Written request:
Check each line of the records below and collect those that include the word "this".
--- Data listing ---
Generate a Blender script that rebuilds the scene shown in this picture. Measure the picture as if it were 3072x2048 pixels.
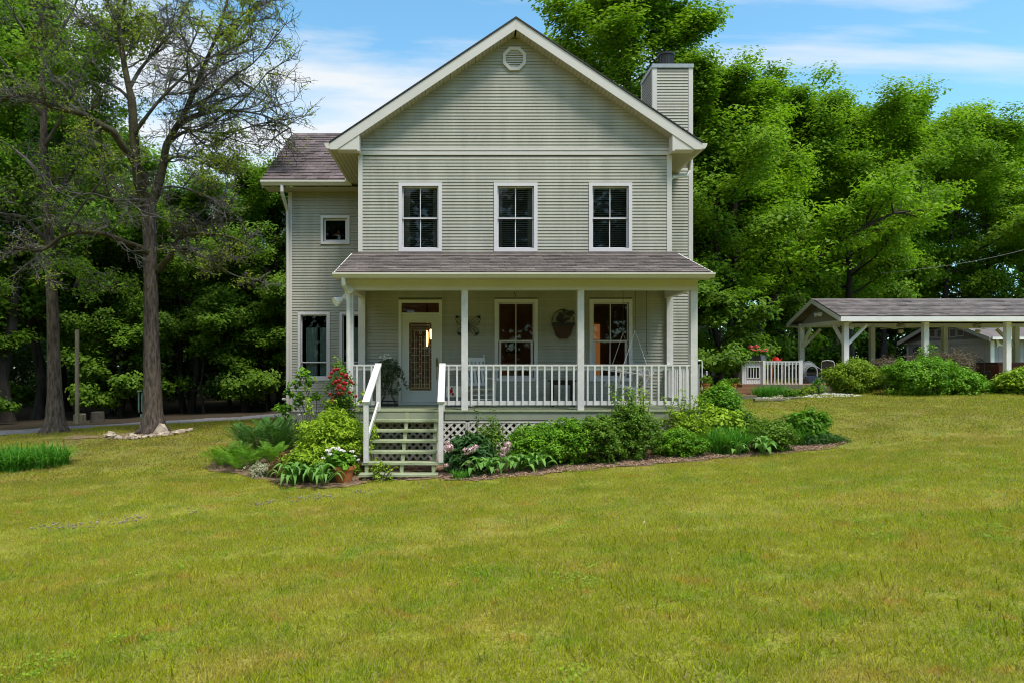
import bpy, math, random
import numpy as np
from mathutils import Vector, Matrix

for _o in list(bpy.data.objects):
    bpy.data.objects.remove(_o, do_unlink=True)
SC = bpy.context.scene
COL = SC.collection
R = math.radians
PI = math.pi
CAM_Z = 2.1

# ---------------------------------------------------------------- camera
cam_d = bpy.data.cameras.new("camera")
cam = bpy.data.objects.new("camera", cam_d)
COL.objects.link(cam)
cam.location = (0, 0, CAM_Z)
cam.rotation_euler = (R(90), 0, 0)
cam_d.sensor_width = 36.0
cam_d.lens = 24.75
cam_d.shift_x = 151.0 / 3072
cam_d.shift_y = 71.0 / 3072
cam_d.clip_start = 0.1
cam_d.clip_end = 900
SC.camera = cam

# ---------------------------------------------------------------- light
SUN_DIR = Vector((0.26, -0.36, 0.95)).normalized()
SUN_EL = math.asin(SUN_DIR.z)
SUN_ROT = math.atan2(SUN_DIR.x, SUN_DIR.y)
world = bpy.data.worlds.new("World")
SC.world = world
world.use_nodes = True
nt = world.node_tree
nt.nodes.clear()
W = nt.nodes.new
L = nt.links.new
out = W("ShaderNodeOutputWorld")
bg = W("ShaderNodeBackground")
bg.inputs["Strength"].default_value = 0.15
sky = W("ShaderNodeTexSky")
sky.sky_type = "NISHITA"
sky.sun_disc = False
sky.sun_elevation = SUN_EL
sky.sun_rotation = SUN_ROT
sky.altitude = 100
sky.air_density = 1.0
sky.dust_density = 0.6
sky.ozone_density = 2.0
tc = W("ShaderNodeTexCoord")
sep = W("ShaderNodeSeparateXYZ")
L(tc.outputs["Generated"], sep.inputs[0])


def wmath(op, a, b=None, clamp=False):
    n = W("ShaderNodeMath")
    n.operation = op
    n.use_clamp = clamp
    for k, s in enumerate((a, b)):
        if s is None:
            continue
        if isinstance(s, (int, float)):
            n.inputs[k].default_value = s
        else:
            L(s, n.inputs[k])
    return n.outputs[0]


den = wmath("ADD", wmath("MAXIMUM", sep.outputs["Z"], 0.0), 0.12)
cu = wmath("DIVIDE", sep.outputs["X"], den)
cv = wmath("DIVIDE", sep.outputs["Y"], den)
comb = W("ShaderNodeCombineXYZ")
L(cu, comb.inputs[0])
L(cv, comb.inputs[1])
mp = W("ShaderNodeMapping")
mp.inputs["Rotation"].default_value = (0, 0, R(-24))
mp.inputs["Scale"].default_value = (0.42, 1.5, 1.0)
mp.inputs["Location"].default_value = (7.1, 1.5, 0)
L(comb.outputs[0], mp.inputs[0])
nz = W("ShaderNodeTexNoise")
nz.inputs["Scale"].default_value = 1.55
nz.inputs["Detail"].default_value = 11
nz.inputs["Roughness"].default_value = 0.56
nz.inputs["Distortion"].default_value = 0.7
L(mp.outputs[0], nz.inputs["Vector"])
cr = W("ShaderNodeValToRGB")
cr.color_ramp.elements[0].position = 0.39
cr.color_ramp.elements[0].color = (0, 0, 0, 1)
cr.color_ramp.elements[1].position = 0.62
cr.color_ramp.elements[1].color = (1, 1, 1, 1)
L(wmath("ADD", nz.outputs["Fac"], wmath("MULTIPLY", sep.outputs["X"], -0.17)), cr.inputs[0])
cmix = W("ShaderNodeMix")
cmix.data_type = "RGBA"
L(wmath("MULTIPLY", cr.outputs[0], 0.92), cmix.inputs["Factor"])
SKYG = W("ShaderNodeMix")
SKYG.data_type = "RGBA"
SKYG.blend_type = "MULTIPLY"
SKYG.inputs["Factor"].default_value = 1.0
L(sky.outputs[0], SKYG.inputs["A"])
SKYG.inputs["B"].default_value = (0.68, 0.98, 0.93, 1)
L(SKYG.outputs["Result"], cmix.inputs["A"])
cmix.inputs["B"].default_value = (3.3, 3.4, 3.45, 1)
L(cmix.outputs["Result"], bg.inputs["Color"])
L(bg.outputs[0], out.inputs[0])

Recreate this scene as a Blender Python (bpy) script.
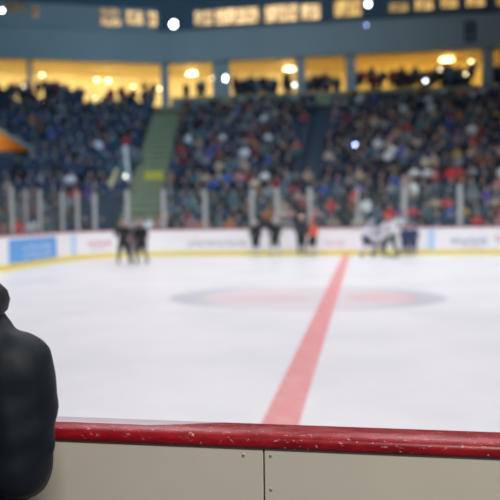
import bpy, bmesh, math, random
from mathutils import Vector, Matrix
from mathutils.bvhtree import BVHTree
for o in list(bpy.data.objects): bpy.data.objects.remove(o)
S = bpy.context.scene; C = S.collection; PI = math.pi
R = random.Random(11)

# ------------------------------------------------------------------ camera
PITCH, YAW, ROLL, EYE = .0505, .1616, .01286, 1.655
cam = bpy.data.cameras.new('camera'); camo = bpy.data.objects.new('camera', cam); C.objects.link(camo)
cam.sensor_width = 36; cam.lens = 695/500*36; cam.clip_end = 300; cam.clip_start = .05
fw = Vector((-math.sin(YAW), math.cos(YAW), 0)); rt = Vector((math.cos(YAW), math.sin(YAW), 0)); up = Vector((0, 0, 1))
fw2 = fw*math.cos(PITCH)-up*math.sin(PITCH); up2 = up*math.cos(PITCH)+fw*math.sin(PITCH)
r3 = rt*math.cos(ROLL)-up2*math.sin(ROLL); u3 = up2*math.cos(ROLL)+rt*math.sin(ROLL)
m = Matrix.Identity(4)
for i in range(3): m[i][0], m[i][1], m[i][2] = r3[i], u3[i], -fw2[i]
m.translation = (0, 0, EYE); camo.matrix_world = m
cam.dof.use_dof = True; cam.dof.focus_distance = 1.86; cam.dof.aperture_fstop = 50/22
S.camera = camo
S.view_settings.view_transform = 'Standard'; S.view_settings.look = 'None'; S.view_settings.gamma = 1
S.view_settings.use_curve_mapping = False; S.view_settings.exposure = 0.0
# ------------------------------------------------------------------ world and big lights
W = bpy.data.worlds.new('world'); S.world = W; W.use_nodes = True
W.node_tree.nodes['Background'].inputs[0].default_value = (.02, .035, .06, 1)
W.node_tree.nodes['Background'].inputs[1].default_value = 1.0
def area(name, loc, target, sx, sy, power, col, spread=180):
    l = bpy.data.lights.new(name, 'AREA'); l.shape = 'RECTANGLE'; l.size = sx; l.size_y = sy; l.energy = power; l.color = col
    l.spread = math.radians(spread)
    o = bpy.data.objects.new(name, l); C.objects.link(o); o.location = loc
    o.rotation_euler = (Vector(target)-Vector(loc)).to_track_quat('-Z', 'Y').to_euler(); return o
RINK_W = 265
for gx, gl in ((-7, 1.22), (2, .98), (11, .95)):                                   # lamp rows hanging over the ice
    for gy, gk in ((3, .55), (9, .85), (15, 1.25), (21, 1.7), (26, 1.3)):
        area('rink_lamp', (gx, gy, 15.5), (gx, gy, 0), 2.4, 1.2, RINK_W*gk*gl, (.985, .985, 1.0), 150)
area('stand_fill', (2, 20, 16.8), (2, 36, 3.5), 8, 1.5, 190, (.56, .82, 1), 85)  # added blue fill, lifts the dark stands in place of haze
area('stand_fill', (-10, 22, 16.8), (-16, 38, 6), 6, 1.5, 620, (.34, .66, 1), 100)
area('deck_fill', (-4, 34, 17.2), (-4, 50, 13.5), 16, 1, 270, (.58, .84, 1), 110)  # added blue fill that brightens the upper deck front
area('deck_fill', (-16, 32, 17.2), (-20, 48, 14.6), 10, 1, 180, (.42, .78, 1), 110)
area('near_fill', (2.6, -3.6, 7), (.2, 1.8, .9), 2.4, 1.2, 290, (1, .96, .88), 120)   # unseen light behind the camera, aimed at the near boards

# ------------------------------------------------------------------ materials
def mat(name, col, rough=.7, metal=0, noise=0, scale=8, bump=0, emit=None, es=1, coat=0, spec=None):
    M_ = bpy.data.materials.new(name); M_.use_nodes = True; nt = M_.node_tree; b = nt.nodes['Principled BSDF']
    b.inputs['Base Color'].default_value = (*col, 1); b.inputs['Roughness'].default_value = rough; b.inputs['Metallic'].default_value = metal
    if coat: b.inputs['Coat Weight'].default_value = coat
    if spec is not None: b.inputs['Specular IOR Level'].default_value = spec
    if emit: b.inputs['Emission Color'].default_value = (*emit, 1); b.inputs['Emission Strength'].default_value = es
    if noise or bump:
        tc = nt.nodes.new('ShaderNodeTexCoord'); n = nt.nodes.new('ShaderNodeTexNoise'); n.inputs['Scale'].default_value = scale; n.inputs['Detail'].default_value = 4
        nt.links.new(tc.outputs['Object'], n.inputs['Vector'])
        if noise:
            r = nt.nodes.new('ShaderNodeMapRange'); r.inputs[3].default_value = 1-noise; r.inputs[4].default_value = 1+noise
            nt.links.new(n.outputs[0], r.inputs[0]); x = nt.nodes.new('ShaderNodeVectorMath'); x.operation = 'SCALE'; x.inputs[0].default_value = col
            nt.links.new(r.outputs[0], x.inputs['Scale']); nt.links.new(x.outputs[0], b.inputs['Base Color'])
        if bump:
            bp = nt.nodes.new('ShaderNodeBump'); bp.inputs['Strength'].default_value = bump; bp.inputs['Distance'].default_value = .01
            nt.links.new(n.outputs[0], bp.inputs['Height']); nt.links.new(bp.outputs[0], b.inputs['Normal'])
    return M_
class G:                                                  # tiny helper for node graphs
    def __init__(s, M_): s.nt = M_.node_tree; s.b = s.nt.nodes['Principled BSDF']
    def n(s, t, **k):
        x = s.nt.nodes.new(t)
        for a, v in k.items(): setattr(x, a, v)
        return x
    def set(s, sock, v):
        if hasattr(v, 'is_output'): s.nt.links.new(v, sock)
        else: sock.default_value = v
    def m(s, op, a, b=0, c=0):
        x = s.n('ShaderNodeMath', operation=op)
        for i, v in enumerate((a, b, c)): s.set(x.inputs[i], v)
        return x.outputs[0]
    def mix(s, f, a, b):
        x = s.n('ShaderNodeMix', data_type='RGBA'); s.set(x.inputs[0], f)
        s.set(x.inputs[6], (*a, 1) if isinstance(a, tuple) else a); s.set(x.inputs[7], (*b, 1) if isinstance(b, tuple) else b); return x.outputs[2]
    def noise(s, vec, scale, detail=4, rough=.5):
        x = s.n('ShaderNodeTexNoise'); x.inputs['Scale'].default_value = scale; x.inputs['Detail'].default_value = detail; x.inputs['Roughness'].default_value = rough
        s.nt.links.new(vec, x.inputs['Vector']); return x.outputs[0]
    def ss(s, v, a, b):                                   # smooth step from a to b
        x = s.n('ShaderNodeMapRange', interpolation_type='SMOOTHSTEP'); s.set(x.inputs[0], v); x.inputs[1].default_value = a; x.inputs[2].default_value = b; return x.outputs[0]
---
Response:
Generate a Blender script that rebuilds the scene shown in this picture. Measure the picture as if it were 3072x2048 pixels.
Recreate this scene as a Blender Python (bpy) script.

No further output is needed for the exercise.